3 thoughts on “How Children Succeed: Q&A With Paul Tough

  1. I enjoyed reading this article and Tough’s view on measurement of character strengths. I’d love to ask him in follow up — if we’re not measuring character strengths or social-emotional outcomes in a standardized way, how does he recommend that we steer the school accountability conversation away from standardized academic assessments only to a more well-rounded picture of a student’s development?

  2. Thank you, Paul, for your continued emphasis on what we can do to give ALL students the best chance for success and happiness in life. And thanks to TASC for its continued commitment to that too, and for facilitating this excellent interview with you. My question follows up on Brenda’s: From my perspective, the most glaring example of the achievement gap (and the opportunity gap) is that less than 10 percent of low-income students nationally are currently completing college by age 25. Thus, I’ve been glad to see districts like New York City beginning to include college enrollment/persistence as part of the accountability measures for its high schools, as well as charter networks like KIPP undertaking and publicly reporting similar college-going data of KIPP alumni. And the U.S. DOE is, beginning this year, requiring states that accepted stimulus funds to report college enrollment rates and first year credit accumulation for their respective students. So my question follow up on Brenda’s: If we now know fairly definitively that it is in fact the mix of academic/cognitive and non-cognitive factors that is best predictive of student success through high school and to and through college, shouldn’t we then find ways to include a framework for those non-cognitive measures in the K-12 accountability system within the K-12 system rather than only using college-going and college persistence as the measure for whether a school/system was successful in preparing its students for college success? Ideally, we would be able to include both the immediate measures by grade to assess students’ college/career “readiness” and also the long-term (college “success”).

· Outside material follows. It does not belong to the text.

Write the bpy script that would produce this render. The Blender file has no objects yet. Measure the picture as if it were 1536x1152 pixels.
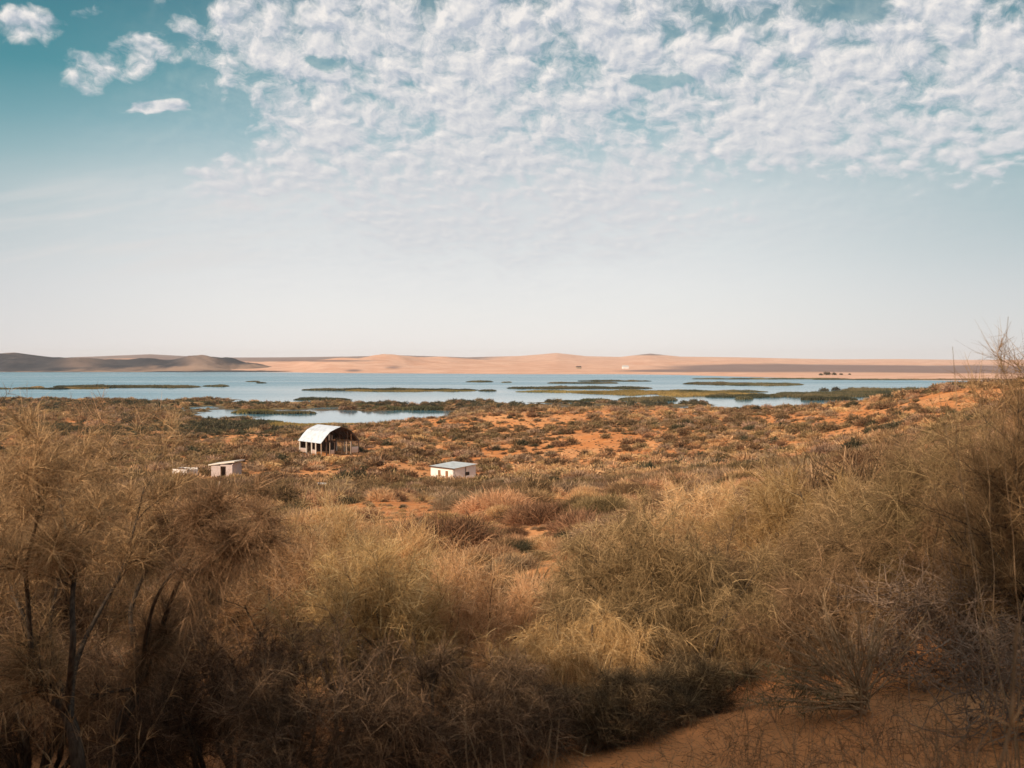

  3. Thanks, Brenda and Mike for such thoughtful questions! They are similar to ones we’re asking here at TASC. We reached back out to Paul, who is on an “insane” book tour. It seems to me that you shouldn’t try to standardize these measures by removing the subjectivity. But, if we can strengthen the links between these important subjective measures and long-term objective measures (graduation, college acceptance, college degree attainment), we might better understand the value of, and demonstrate the need for, subjective measurement in accountability systems. At TASC, we’re also developing profiles of students that incorporate academic performance, behavior and attendance, offering a more complete picture of how a student is doing now and our predictions for long-term success. I think you could add in character and grit into these types of profiles to predict long-term outcomes. And if these profile scores are more predictive of success than straight, standardized measures, I’d hope that would provide the proof point for moving accountability systems in that direction as well.